COLLECTED MATERIAL:
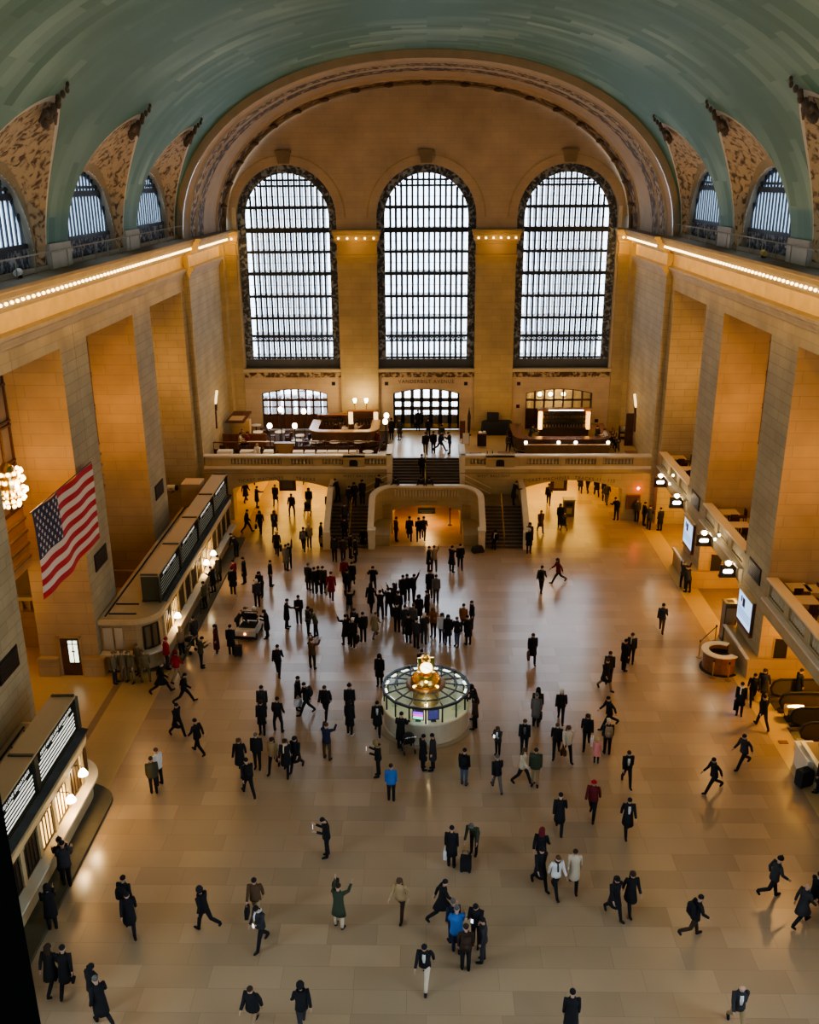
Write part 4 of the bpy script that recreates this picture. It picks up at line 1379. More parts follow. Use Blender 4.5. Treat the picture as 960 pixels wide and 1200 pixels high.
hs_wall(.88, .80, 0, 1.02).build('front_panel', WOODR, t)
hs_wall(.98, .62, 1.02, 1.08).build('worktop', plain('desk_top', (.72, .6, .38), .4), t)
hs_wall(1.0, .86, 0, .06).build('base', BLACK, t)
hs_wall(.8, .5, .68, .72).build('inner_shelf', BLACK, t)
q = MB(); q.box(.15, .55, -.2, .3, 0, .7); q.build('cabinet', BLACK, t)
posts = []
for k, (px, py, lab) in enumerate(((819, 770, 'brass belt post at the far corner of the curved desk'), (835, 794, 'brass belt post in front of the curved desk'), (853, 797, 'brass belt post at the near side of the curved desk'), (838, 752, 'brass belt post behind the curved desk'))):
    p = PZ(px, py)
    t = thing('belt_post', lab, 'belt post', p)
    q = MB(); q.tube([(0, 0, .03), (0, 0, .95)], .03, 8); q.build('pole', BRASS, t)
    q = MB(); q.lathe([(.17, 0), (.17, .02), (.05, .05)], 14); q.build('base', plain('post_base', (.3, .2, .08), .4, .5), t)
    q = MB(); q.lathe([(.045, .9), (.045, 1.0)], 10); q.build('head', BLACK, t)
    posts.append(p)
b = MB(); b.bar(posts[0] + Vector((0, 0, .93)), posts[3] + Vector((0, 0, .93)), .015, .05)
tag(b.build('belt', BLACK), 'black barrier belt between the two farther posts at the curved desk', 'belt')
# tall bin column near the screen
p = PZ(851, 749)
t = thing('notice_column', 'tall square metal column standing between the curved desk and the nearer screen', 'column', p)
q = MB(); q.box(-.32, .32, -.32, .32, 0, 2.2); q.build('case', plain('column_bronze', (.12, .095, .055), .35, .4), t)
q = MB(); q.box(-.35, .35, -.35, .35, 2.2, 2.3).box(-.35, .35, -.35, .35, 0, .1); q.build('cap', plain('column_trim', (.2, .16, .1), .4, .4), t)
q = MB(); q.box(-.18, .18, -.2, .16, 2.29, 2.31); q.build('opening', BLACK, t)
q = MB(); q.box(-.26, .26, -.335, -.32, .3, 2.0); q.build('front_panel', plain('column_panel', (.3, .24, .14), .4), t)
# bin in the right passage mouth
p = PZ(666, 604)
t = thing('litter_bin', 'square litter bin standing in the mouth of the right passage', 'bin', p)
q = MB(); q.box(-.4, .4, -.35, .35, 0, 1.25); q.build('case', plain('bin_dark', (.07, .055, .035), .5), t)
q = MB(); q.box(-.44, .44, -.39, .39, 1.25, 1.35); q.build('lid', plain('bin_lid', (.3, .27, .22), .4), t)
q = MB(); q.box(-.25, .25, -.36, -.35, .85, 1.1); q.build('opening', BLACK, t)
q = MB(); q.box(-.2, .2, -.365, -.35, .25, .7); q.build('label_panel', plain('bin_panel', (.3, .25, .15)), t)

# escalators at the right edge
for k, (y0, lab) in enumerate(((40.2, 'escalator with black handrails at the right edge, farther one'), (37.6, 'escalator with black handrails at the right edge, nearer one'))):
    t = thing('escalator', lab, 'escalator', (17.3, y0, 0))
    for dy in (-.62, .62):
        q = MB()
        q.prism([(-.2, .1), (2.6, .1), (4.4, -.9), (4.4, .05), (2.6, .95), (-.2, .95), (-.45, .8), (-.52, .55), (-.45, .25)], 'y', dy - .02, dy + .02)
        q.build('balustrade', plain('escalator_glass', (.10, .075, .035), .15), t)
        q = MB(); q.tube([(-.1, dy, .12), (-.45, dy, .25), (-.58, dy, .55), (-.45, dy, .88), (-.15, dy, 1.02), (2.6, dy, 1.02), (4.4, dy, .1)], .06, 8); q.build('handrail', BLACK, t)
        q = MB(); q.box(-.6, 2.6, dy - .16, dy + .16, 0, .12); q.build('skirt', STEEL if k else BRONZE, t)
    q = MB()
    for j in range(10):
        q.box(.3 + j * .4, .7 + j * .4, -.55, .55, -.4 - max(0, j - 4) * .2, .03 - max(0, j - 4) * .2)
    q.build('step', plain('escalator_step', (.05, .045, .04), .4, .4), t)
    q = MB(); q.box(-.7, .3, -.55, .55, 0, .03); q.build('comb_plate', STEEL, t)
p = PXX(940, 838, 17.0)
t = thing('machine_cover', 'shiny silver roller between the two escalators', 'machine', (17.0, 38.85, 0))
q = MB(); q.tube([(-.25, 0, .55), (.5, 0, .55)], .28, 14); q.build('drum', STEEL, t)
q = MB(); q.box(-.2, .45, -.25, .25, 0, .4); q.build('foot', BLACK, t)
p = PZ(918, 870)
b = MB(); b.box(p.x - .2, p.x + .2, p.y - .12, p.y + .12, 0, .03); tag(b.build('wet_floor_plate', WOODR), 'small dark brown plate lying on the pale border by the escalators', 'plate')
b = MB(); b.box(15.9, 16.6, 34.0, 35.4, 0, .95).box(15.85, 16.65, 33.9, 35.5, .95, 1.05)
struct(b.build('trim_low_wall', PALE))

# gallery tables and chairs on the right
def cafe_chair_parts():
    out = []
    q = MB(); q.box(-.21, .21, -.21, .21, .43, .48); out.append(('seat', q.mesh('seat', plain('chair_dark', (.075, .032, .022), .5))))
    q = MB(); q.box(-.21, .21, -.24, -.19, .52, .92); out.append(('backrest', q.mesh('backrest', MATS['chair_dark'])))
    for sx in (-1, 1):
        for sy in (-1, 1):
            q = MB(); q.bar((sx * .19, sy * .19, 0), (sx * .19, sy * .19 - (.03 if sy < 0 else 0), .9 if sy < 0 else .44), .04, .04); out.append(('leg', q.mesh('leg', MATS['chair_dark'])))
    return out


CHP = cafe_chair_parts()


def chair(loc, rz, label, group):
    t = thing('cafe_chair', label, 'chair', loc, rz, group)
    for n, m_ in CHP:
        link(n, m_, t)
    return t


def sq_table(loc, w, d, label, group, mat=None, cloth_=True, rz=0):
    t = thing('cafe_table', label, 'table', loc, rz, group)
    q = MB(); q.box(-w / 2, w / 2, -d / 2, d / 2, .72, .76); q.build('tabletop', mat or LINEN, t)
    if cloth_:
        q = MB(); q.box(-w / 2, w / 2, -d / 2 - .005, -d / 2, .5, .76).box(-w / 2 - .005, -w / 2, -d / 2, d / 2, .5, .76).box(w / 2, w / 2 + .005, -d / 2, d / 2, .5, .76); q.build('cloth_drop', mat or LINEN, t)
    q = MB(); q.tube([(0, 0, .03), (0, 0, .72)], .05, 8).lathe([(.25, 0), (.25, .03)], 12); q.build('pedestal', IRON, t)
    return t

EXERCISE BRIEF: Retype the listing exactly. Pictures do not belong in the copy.

SOLUTION FOR THIS EXERCISE:
Write part 4 of the bpy script that recreates this picture. It picks up at line 1379. More parts follow. Use Blender 4.5. Treat the picture as 960 pixels wide and 1200 pixels high.
hs_wall(.88, .80, 0, 1.02).build('front_panel', WOODR, t)
hs_wall(.98, .62, 1.02, 1.08).build('worktop', plain('desk_top', (.72, .6, .38), .4), t)
hs_wall(1.0, .86, 0, .06).build('base', BLACK, t)
hs_wall(.8, .5, .68, .72).build('inner_shelf', BLACK, t)
q = MB(); q.box(.15, .55, -.2, .3, 0, .7); q.build('cabinet', BLACK, t)
posts = []
for k, (px, py, lab) in enumerate(((819, 770, 'brass belt post at the far corner of the curved desk'), (835, 794, 'brass belt post in front of the curved desk'), (853, 797, 'brass belt post at the near side of the curved desk'), (838, 752, 'brass belt post behind the curved desk'))):
    p = PZ(px, py)
    t = thing('belt_post', lab, 'belt post', p)
    q = MB(); q.tube([(0, 0, .03), (0, 0, .95)], .03, 8); q.build('pole', BRASS, t)
    q = MB(); q.lathe([(.17, 0), (.17, .02), (.05, .05)], 14); q.build('base', plain('post_base', (.3, .2, .08), .4, .5), t)
    q = MB(); q.lathe([(.045, .9), (.045, 1.0)], 10); q.build('head', BLACK, t)
    posts.append(p)
b = MB(); b.bar(posts[0] + Vector((0, 0, .93)), posts[3] + Vector((0, 0, .93)), .015, .05)
tag(b.build('belt', BLACK), 'black barrier belt between the two farther posts at the curved desk', 'belt')
# tall bin column near the screen
p = PZ(851, 749)
t = thing('notice_column', 'tall square metal column standing between the curved desk and the nearer screen', 'column', p)
q = MB(); q.box(-.32, .32, -.32, .32, 0, 2.2); q.build('case', plain('column_bronze', (.12, .095, .055), .35, .4), t)
q = MB(); q.box(-.35, .35, -.35, .35, 2.2, 2.3).box(-.35, .35, -.35, .35, 0, .1); q.build('cap', plain('column_trim', (.2, .16, .1), .4, .4), t)
q = MB(); q.box(-.18, .18, -.2, .16, 2.29, 2.31); q.build('opening', BLACK, t)
q = MB(); q.box(-.26, .26, -.335, -.32, .3, 2.0); q.build('front_panel', plain('column_panel', (.3, .24, .14), .4), t)
# bin in the right passage mouth
p = PZ(666, 604)
t = thing('litter_bin', 'square litter bin standing in the mouth of the right passage', 'bin', p)
q = MB(); q.box(-.4, .4, -.35, .35, 0, 1.25); q.build('case', plain('bin_dark', (.07, .055, .035), .5), t)
q = MB(); q.box(-.44, .44, -.39, .39, 1.25, 1.35); q.build('lid', plain('bin_lid', (.3, .27, .22), .4), t)
q = MB(); q.box(-.25, .25, -.36, -.35, .85, 1.1); q.build('opening', BLACK, t)
q = MB(); q.box(-.2, .2, -.365, -.35, .25, .7); q.build('label_panel', plain('bin_panel', (.3, .25, .15)), t)

# escalators at the right edge
for k, (y0, lab) in enumerate(((40.2, 'escalator with black handrails at the right edge, farther one'), (37.6, 'escalator with black handrails at the right edge, nearer one'))):
    t = thing('escalator', lab, 'escalator', (17.3, y0, 0))
    for dy in (-.62, .62):
        q = MB()
        q.prism([(-.2, .1), (2.6, .1), (4.4, -.9), (4.4, .05), (2.6, .95), (-.2, .95), (-.45, .8), (-.52, .55), (-.45, .25)], 'y', dy - .02, dy + .02)
        q.build('balustrade', plain('escalator_glass', (.10, .075, .035), .15), t)
        q = MB(); q.tube([(-.1, dy, .12), (-.45, dy, .25), (-.58, dy, .55), (-.45, dy, .88), (-.15, dy, 1.02), (2.6, dy, 1.02), (4.4, dy, .1)], .06, 8); q.build('handrail', BLACK, t)
        q = MB(); q.box(-.6, 2.6, dy - .16, dy + .16, 0, .12); q.build('skirt', STEEL if k else BRONZE, t)
    q = MB()
    for j in range(10):
        q.box(.3 + j * .4, .7 + j * .4, -.55, .55, -.4 - max(0, j - 4) * .2, .03 - max(0, j - 4) * .2)
    q.build('step', plain('escalator_step', (.05, .045, .04), .4, .4), t)
    q = MB(); q.box(-.7, .3, -.55, .55, 0, .03); q.build('comb_plate', STEEL, t)
p = PXX(940, 838, 17.0)
t = thing('machine_cover', 'shiny silver roller between the two escalators', 'machine', (17.0, 38.85, 0))
q = MB(); q.tube([(-.25, 0, .55), (.5, 0, .55)], .28, 14); q.build('drum', STEEL, t)
q = MB(); q.box(-.2, .45, -.25, .25, 0, .4); q.build('foot', BLACK, t)
p = PZ(918, 870)
b = MB(); b.box(p.x - .2, p.x + .2, p.y - .12, p.y + .12, 0, .03); tag(b.build('wet_floor_plate', WOODR), 'small dark brown plate lying on the pale border by the escalators', 'plate')
b = MB(); b.box(15.9, 16.6, 34.0, 35.4, 0, .95).box(15.85, 16.65, 33.9, 35.5, .95, 1.05)
struct(b.build('trim_low_wall', PALE))

# gallery tables and chairs on the right
def cafe_chair_parts():
    out = []
    q = MB(); q.box(-.21, .21, -.21, .21, .43, .48); out.append(('seat', q.mesh('seat', plain('chair_dark', (.075, .032, .022), .5))))
    q = MB(); q.box(-.21, .21, -.24, -.19, .52, .92); out.append(('backrest', q.mesh('backrest', MATS['chair_dark'])))
    for sx in (-1, 1):
        for sy in (-1, 1):
            q = MB(); q.bar((sx * .19, sy * .19, 0), (sx * .19, sy * .19 - (.03 if sy < 0 else 0), .9 if sy < 0 else .44), .04, .04); out.append(('leg', q.mesh('leg', MATS['chair_dark'])))
    return out


CHP = cafe_chair_parts()


def chair(loc, rz, label, group):
    t = thing('cafe_chair', label, 'chair', loc, rz, group)
    for n, m_ in CHP:
        link(n, m_, t)
    return t


def sq_table(loc, w, d, label, group, mat=None, cloth_=True, rz=0):
    t = thing('cafe_table', label, 'table', loc, rz, group)
    q = MB(); q.box(-w / 2, w / 2, -d / 2, d / 2, .72, .76); q.build('tabletop', mat or LINEN, t)
    if cloth_:
        q = MB(); q.box(-w / 2, w / 2, -d / 2 - .005, -d / 2, .5, .76).box(-w / 2 - .005, -w / 2, -d / 2, d / 2, .5, .76).box(w / 2, w / 2 + .005, -d / 2, d / 2, .5, .76); q.build('cloth_drop', mat or LINEN, t)
    q = MB(); q.tube([(0, 0, .03), (0, 0, .72)], .05, 8).lathe([(.25, 0), (.25, .03)], 12); q.build('pedestal', IRON, t)
    return t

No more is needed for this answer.